I have understood that my status as a Rebuttal has placed an onus on my juvenile hands—I must refute society’s every prejudice. My perception is therefore carefully crafted and measured into the stoic academic: one who is careful to speak with a wide vocabulary, one who takes care to research before speaking. I also take care to tame my hair into palatable braids or fine locks and think twice before making first impressions with my hair in cornrows. I raise my voice and repeat myself time and time to be heard in a sea of white bodies when discussing my contentions on the debate team, otherwise it would be deaf to my white teammates. And like so many other Black women, robbed of any sense of femininity from the minute of their birth, I layer myself in dresses and propagate my feminine nature.
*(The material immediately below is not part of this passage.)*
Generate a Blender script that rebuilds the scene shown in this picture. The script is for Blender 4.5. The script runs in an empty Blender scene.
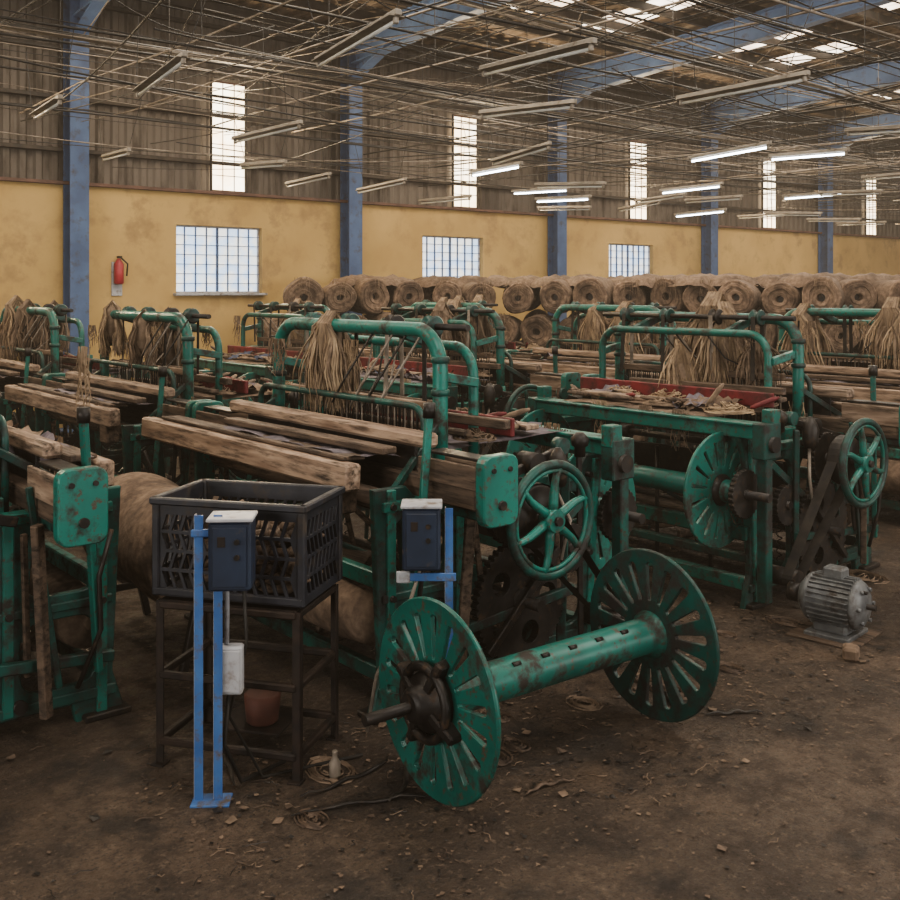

In this lies my encumbrance, the perceptions that I wake to battle: preconceived notions that preceded my conception. These measures taken are to combat the slew of media portrayals that point to my criminality, my inherent intellectual inferiority and my masculinization. I become vigilant, calculated with the weight of society’s pressures, and take action to surmount them.

But this surmounting is not a complete triumph, as I do so I become a warrior against bodies like my own. I am neatly separated from the Corroborations and made “other,” an alien entity of wonder. I am now evidence to silence the cries of those who could not refute society’s claims. I am a muting device for the complaints of those who had no resources to surmount these refutations. I know that my name will find its place on the lips of some “enlightened” white person who asserts the falsehood that “all Black people are…”. And if I succeed enough, I am beaten into the coffin my Blackness should have bestowed on me. With sneers, I am asked if I listen to “Lil” this and “Lil” that, blunt fabrications of artist names. Then I am forced to assert my intelligence, and tell people how many debate competitions I have won and what my record is like.

The Black body has two choices: to aspire to be a rebuttal of the White man’s predetermined tales or a corroboration. However, the Black body cannot write its tales on a blank slate of its own. It may add or replace.